FESCO stock soars over rising oil prices

The Analysts of Taking Stock with Kalilah Reynolds say local companies that do business in oil are indirectly benefiting from rising oil prices caused by Russia’s invasion of Ukraine.

Russia is the world’s third-largest oil producer and second-biggest producer of natural gas. 

As of Friday, March 4, the global West Texas Intermediate benchmark for oil prices was US$109.30, while Brent Crude was at US$112.30 per barrel. 

“Even in Jamaica, you see companies like FESCO going higher and higher [in stock price] because investors are thinking, well, let me find some oil related company in Jamaica,” Keisha Bailey, CEO of Profit Jumpstarter said. 

FESCO’s stock price has soared 62% since the Russian invasion began on February 24.  The stock ended Friday’s trading at $7.92, up 890% from its IPO price of $0.80 less than a year ago.

This means $100,000 invested in FESCO’s IPO in March 2021 would now be worth $990,000. A $10,000 IPO buy-in would be worth $99,000 today. While even a $5000 purchase would already be $49,500.

Meanwhile, Bailey noted that investors in the American markets were dumping their equity investments in favour of “safer” investments, such as bonds.

This has led to increased volatility in stock markets. 

“Before there was a lot of panic in the market about higher interest rates and higher inflation and what it would look like in terms of potential for companies and their growth,” Bailey explained.

“Now we’re having gloom because we have a lot of people dying, we have sanctions escalating by the day against Russia and the Russian Government is not backing down,” she said.

She noted that the uncertainty is driving up the oil prices.

“The thinking is now that, with Russia now heavily involved in conflict, American oil- WTI, is safer and investors have been buying up US oil and oil is now above US$100 per barrel,” Bailey explained.  

She said that while oil investors have been benefiting, other industries are struggling.

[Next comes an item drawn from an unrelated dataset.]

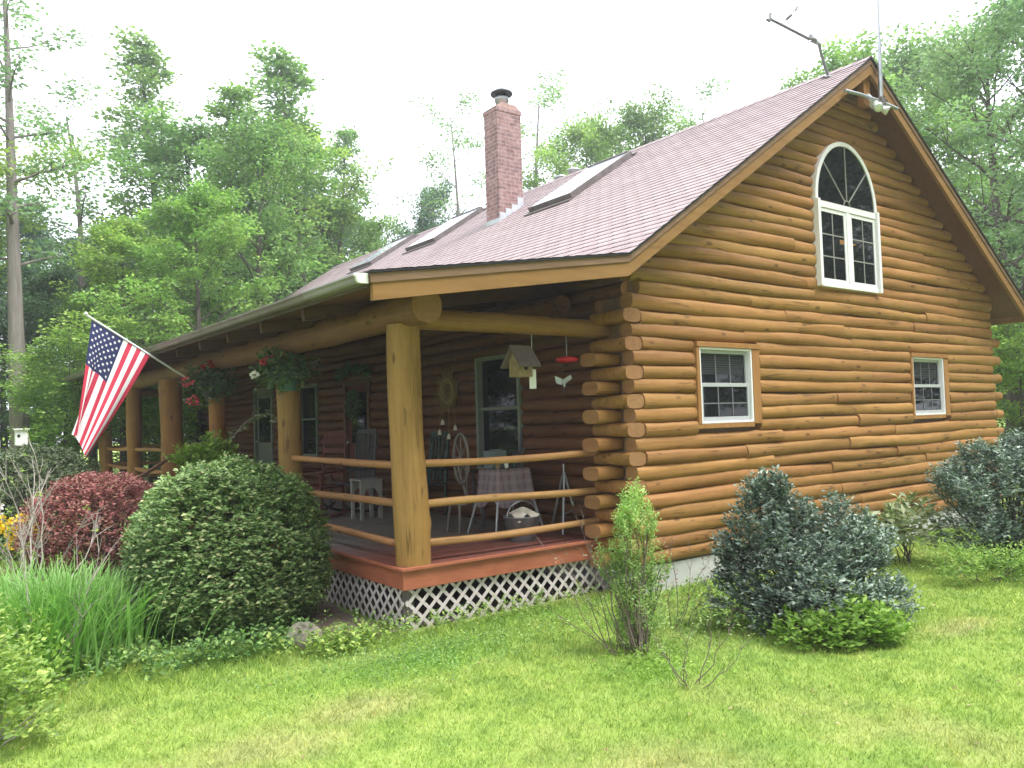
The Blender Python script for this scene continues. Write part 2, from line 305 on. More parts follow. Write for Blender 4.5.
# ------------------------------------------------------------------ mesh helpers
def tag(o, label=None, cat=None, group=None, kind=None):
    if label: o['label'] = label
    if cat: o['category'] = cat
    if group: o['group'] = group
    if kind: o['kind'] = kind
    return o
def empty(name, loc, label, cat, group=None, rz=0.):
    o = bpy.data.objects.new(name, None); COL.objects.link(o); o.location = loc; o.rotation_euler.z = rz; o.empty_display_size = .2
    return tag(o, label, cat, group)
class MB:
    def __init__(s): s.v = []; s.f = []; s.m = []; s.sm = []; s.r = []
    def add(s, vs, fs, m=0, smooth=False, rnd=.5):
        o = len(s.v); s.v += [tuple(map(float, p)) for p in vs]; s.r += [rnd] * len(vs)
        for f in fs:
            s.f.append([i + o for i in f]); s.m.append(m); s.sm.append(smooth)
    def box(s, x0, x1, y0, y1, z0, z1, m=0, rnd=.5):
        v = [(x, y, z) for z in (z0, z1) for y in (y0, y1) for x in (x0, x1)]
        s.add(v, [(0, 2, 3, 1), (4, 5, 7, 6), (0, 1, 5, 4), (2, 6, 7, 3), (0, 4, 6, 2), (1, 3, 7, 5)], m, False, rnd)
    def beam(s, a, b, w, h, up=(0, 0, 1), m=0, rnd=.5):
        a = Vector(a); b = Vector(b); d = (b - a).normalized(); up = Vector(up)
        if abs(d.dot(up)) > .98: up = Vector((0, 1, 0))
        sd = d.cross(up).normalized(); u = sd.cross(d)
        v = [p + sd * i * w / 2 + u * j * h / 2 for p in (a, b) for j in (-1, 1) for i in (-1, 1)]
        s.add(v, [(0, 2, 3, 1), (4, 5, 7, 6), (0, 1, 5, 4), (2, 6, 7, 3), (0, 4, 6, 2), (1, 3, 7, 5)], m, False, rnd)
    def prism(s, poly, y0, y1, m=0, axis='y', rnd=.5):
        """2-D outline extruded along an axis"""
        def P(a, b, t): return (a, t, b) if axis == 'y' else ((t, a, b) if axis == 'x' else (a, b, t))
        n = len(poly); v = [P(a, b, y0) for a, b in poly] + [P(a, b, y1) for a, b in poly]
        s.add(v, [list(range(n))[::-1], list(range(n, 2 * n))] + [(i, (i + 1) % n, n + (i + 1) % n, n + i) for i in range(n)], m, False, rnd)
    def tube(s, pts, rad, n=8, m=0, cap=True, capm=None, rnd=.5, smooth=True, sq=2., ry=None, wob=0., seed=0, ref=None, close=False):
        pts = [Vector(p) for p in pts]; k = len(pts)
        rad = [rad] * k if not hasattr(rad, '__len__') else rad
        rr = random.Random(seed); ph = [rr.uniform(0, 6.28) for _ in range(6)]
        rings = []; vs = []
        prev = None
        for i, p in enumerate(pts):
            if close: d = (pts[(i + 1) % k] - pts[i - 1])
            else: d = (pts[min(i + 1, k - 1)] - pts[max(i - 1, 0)])
            if d.length < 1e-9: d = Vector((0, 0, 1))
            d.normalize()
            if prev is None:
                up = Vector(ref) if ref else (Vector((0, 0, 1)) if abs(d.z) < .9 else Vector((1, 0, 0)))
            else: up = prev
            sd = d.cross(up)
            if sd.length < 1e-6: sd = d.cross(Vector((1, 0, 0)))
            sd.normalize(); u = sd.cross(d); prev = u
            for j in range(n):
                a = 2 * PI * j / n; c, q = math.cos(a), math.sin(a)
                if sq != 2.:
                    e = 2. / sq; c = math.copysign(abs(c) ** e, c); q = math.copysign(abs(q) ** e, q)
                f = 1.
                if wob: f += wob * (math.sin(2 * a + ph[0] + i * .35) * .5 + math.sin(3 * a + ph[1] - i * .5) * .3 + math.sin(a + ph[2] + i * .21) * .5)
                vs.append(p + sd * c * (ry if ry else rad[i]) * f * (rad[i] / rad[0] if ry else 1) + u * q * rad[i] * f)
        fs = []
        for i in range(k if close else k - 1):
            for j in range(n):
                a0 = i * n + j; a1 = i * n + (j + 1) % n; b0 = ((i + 1) % k) * n + j; b1 = ((i + 1) % k) * n + (j + 1) % n
                fs.append((a0, a1, b1, b0))
        s.add(vs, fs, m, smooth, rnd)
        if cap and not close:
            o = len(s.v) - len(vs); cm = m if capm is None else capm
            ring0 = [s.v[o + j] for j in range(n)]; ring1 = [s.v[o + (k - 1) * n + j] for j in range(n)]
            s.add(ring0, [list(range(n))[::-1]], cm, False, rnd); s.add(ring1, [list(range(n))], cm, False, rnd)
    def log(s, a, b, rz, ry, seed, m=0, capm=1, sq=2.2, wob=.05, bend=.01, n=14, seg=.16, knots=True):
        """one irregular log from a to b with knots and slight bends"""
        rr = random.Random(seed); a = Vector(a); b = Vector(b); d = b - a; Ln = d.length; d.normalize()
        k = max(3, int(Ln / seg)); up = Vector((0, 0, 1)) if abs(d.z) < .9 else Vector((1, 0, 0))
        sd = d.cross(up).normalized(); u = sd.cross(d)
        ph = [rr.uniform(0, 6.28) for _ in range(8)]; fr = [rr.uniform(.6, 1.6) for _ in range(8)]
        kn = [(rr.uniform(0, Ln), rr.uniform(0, 6.28), rr.uniform(.06, .16)) for _ in range(int(Ln * (2.6 if knots else 0)))]
        vs = []
        for i in range(k + 1):
            t = Ln * i / k; c0 = a + d * t
            env = 1.
            c0 = c0 + u * bend * math.sin(fr[0] * t * 1.3 + ph[0]) + sd * bend * math.sin(fr[1] * t + ph[1])
            base = 1 + wob * (.6 * math.sin(fr[2] * t * 2.4 + ph[2]) + .4 * math.sin(fr[3] * t * 5.3 + ph[3]))
            for j in range(n):
                th = 2 * PI * j / n; c, q = math.cos(th), math.sin(th); e = 2. / sq
                c = math.copysign(abs(c) ** e, c); q = math.copysign(abs(q) ** e, q)
                f = base + wob * .45 * math.sin(2 * th + ph[4] + t * fr[4]) + wob * .3 * math.sin(3 * th + ph[5] - t * 2 * fr[5])
                for (kt, ka, kh) in kn:
                    da = (th - ka + PI) % (2 * PI) - PI; f += kh * math.exp(-((t - kt) / .06) ** 2 - (da / .38) ** 2)
                vs.append(c0 + sd * c * ry * f + u * q * rz * f)
        fs = [(i * n + j, i * n + (j + 1) % n, (i + 1) * n + (j + 1) % n, (i + 1) * n + j) for i in range(k) for j in range(n)]
        rnd = rr.random()
        s.add(vs, fs, m, True, rnd)
        s.add(vs[:n], [list(range(n))[::-1]], capm, False, rnd); s.add(vs[-n:], [list(range(n))], capm, False, rnd)
    def lathe(s, prof, c, n=20, m=0, smooth=True):
        vs = []; k = len(prof)
        for r, z in prof:
            for j in range(n):
                a = 2 * PI * j / n; vs.append((c[0] + r * math.cos(a), c[1] + r * math.sin(a), c[2] + z))
        s.add(vs, [(i * n + j, i * n + (j + 1) % n, (i + 1) * n + (j + 1) % n, (i + 1) * n + j) for i in range(k - 1) for j in range(n)], m, smooth)
        o = len(s.v) - len(vs)
        if prof[0][0] > 1e-4: s.add([s.v[o + j] for j in range(n)], [list(range(n))[::-1]], m)
        if prof[-1][0] > 1e-4: s.add([s.v[o + (k - 1) * n + j] for j in range(n)], [list(range(n))], m)
    def build(s, name, mats, parent=None, bevel=0., label=None):
        me = bpy.data.meshes.new(name); me.from_pydata(s.v, [], s.f)
        for mm in (mats if isinstance(mats, (list, tuple)) else [mats]): me.materials.append(MATS[mm])
        me.polygons.foreach_set('material_index', s.m); me.polygons.foreach_set('use_smooth', s.sm)
        at = me.attributes.new('rnd', 'FLOAT', 'POINT'); at.data.foreach_set('value', s.r)
        me.update()
        o = bpy.data.objects.new(name, me); COL.objects.link(o)
        if parent: o.parent = parent
        if bevel:
            bv = o.modifiers.new('bevel', 'BEVEL'); bv.width = bevel; bv.segments = 2; bv.limit_method = 'ANGLE'
        if label: o['label'] = label
        return o
def child(o, parent):
    """parent an object whose mesh is in world coordinates to an empty that is not at the origin"""
    o.parent = parent; o.matrix_parent_inverse = Matrix.Translation(parent.location).inverted() if parent.rotation_euler.z == 0 else parent.matrix_basis.inverted()
    return o

# ------------------------------------------------------------------ the log cabin
C_ = .15            # log course height
cabin = empty('log_cabin', (0, 0, 0), 'golden brown log cabin with covered porch, shingled roof and arched gable window', 'house')
def under_main(x): return RIDGE_Z - ROOFSLOPE * abs(x - RIDGE_X) - .10
# foundation
mb = MB(); mb.box(-.02, W + .02, -.03, .19, -.8, -.004); mb.box(-.02, .2, .19, L, -.8, -.004); mb.box(W - .2, W + .02, .19, L, -.8, -.004)
mb.build('foundation', 'concrete', cabin)
# gable wall of logs, with gaps for the two lower windows
WIN = [(.93, 1.87, 1.46, 2.32), (5.66, 6.60, 1.46, 2.32)]
CAS = .055
rr = random.Random(3)
mb = MB()
ncourse = 42
for k in range(ncourse):
    z = (k + .5) * C_
    half = (RIDGE_Z - .10 - z) / ROOFSLOPE
    xa = max(RIDGE_X - half, -.10 if k % 2 == 0 else .045); xb = min(RIDGE_X + half, W if k % 2 == 0 else W + .02)
    if z > 3.0: xa = max(xa, RIDGE_X - half)
    if xb - xa < .1: continue
    spans = [(xa, xb)]
    for (wx0, wx1, wz0, wz1) in WIN:
        if z + .05 > wz0 - CAS and z - .05 < wz1 + CAS:
            ns = []
            for (p, q) in spans:
                if q <= wx0 - CAS or p >= wx1 + CAS: ns.append((p, q)); continue
                if p < wx0 - CAS: ns.append((p, wx0 - CAS))
                if q > wx1 + CAS + .10: ns.append((wx1 + CAS + .09, q))
            spans = ns
    for (p, q) in spans:
        cuts = [p]
        x = p + rr.uniform(1.6, 4.6)
        while x < q - .9: cuts.append(x); x += rr.uniform(2.0, 5.0)
        cuts.append(q)
        for i in range(len(cuts) - 1):
            dz = rr.uniform(-.008, .008); dz2 = rr.uniform(-.008, .008); dy = rr.uniform(-.012, .01)
            r = .083 * rr.uniform(.95, 1.05)
            mb.log((cuts[i] + .002, dy + .012, z + dz), (cuts[i + 1] - .002, dy + .012 + rr.uniform(-.006, .006), z + dz2), r, .088, 100 + k * 17 + i, sq=2.5, wob=.075, bend=.010, n=18, seg=.08)
mb.build('log_wall', ['log_x', 'end_grain'], cabin)
# backing behind the logs
mb = MB(); mb.prism([(-.02, -.002), (W, -.002), (W, under_main(W) - .02), (RIDGE_X, RIDGE_Z - .13), (-.02, under_main(-.02) - .02)], .045, .19)
mb.build('gable_backing', 'trim_dark', cabin)
mb = MB(); mb.box(W - .15, W, .19, L - .19, -.002, 3.35); mb.prism([(-.02, -.002), (W, -.002), (W, under_main(W) - .02), (RIDGE_X, RIDGE_Z - .13), (-.02, under_main(-.02) - .02)], L - .19, L)
mb.build('far_wall', 'log_x', cabin)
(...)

“Of course, there are always opportunities to make money during these types of markets, it’s just more challenging. We have oil doing well, we have gold doing well but on the flip side a lot of these tech companies that everyone knows and loves, those are under a lot of pressure,” she said. 

Despite the rising prices locally and internationally, the analysts said that it is not all doom and gloom.

Bailey noted that President of the United States, Joe Biden, has announced that the US will be tapping into its emergency oil reserves to increase supply in the market. She said this should temper oil prices as demands can be met.

Expect travel cut backs

Meanwhile, Investment Research and Sovereign Risk Analyst at JMMB Group, Leovaughni Dillion  also urged calm.

He said that as oil prices move higher and higher, the demand will eventually fall.

“What’s gonna happen is that people are going to find ways to cut back. So, there’s an automatic kind of  gauge that’s in the system to kind of regulate it,” he pointed out.

“So, while you’re seeing the spike now and a lot of the spike is speculation and uncertainty, the actual demand side of it just won’t be there,” he added.

Bailey seconded this point noting that currently, no sanctions have been issued by world powers that will affect Russia’s oil production or exportation.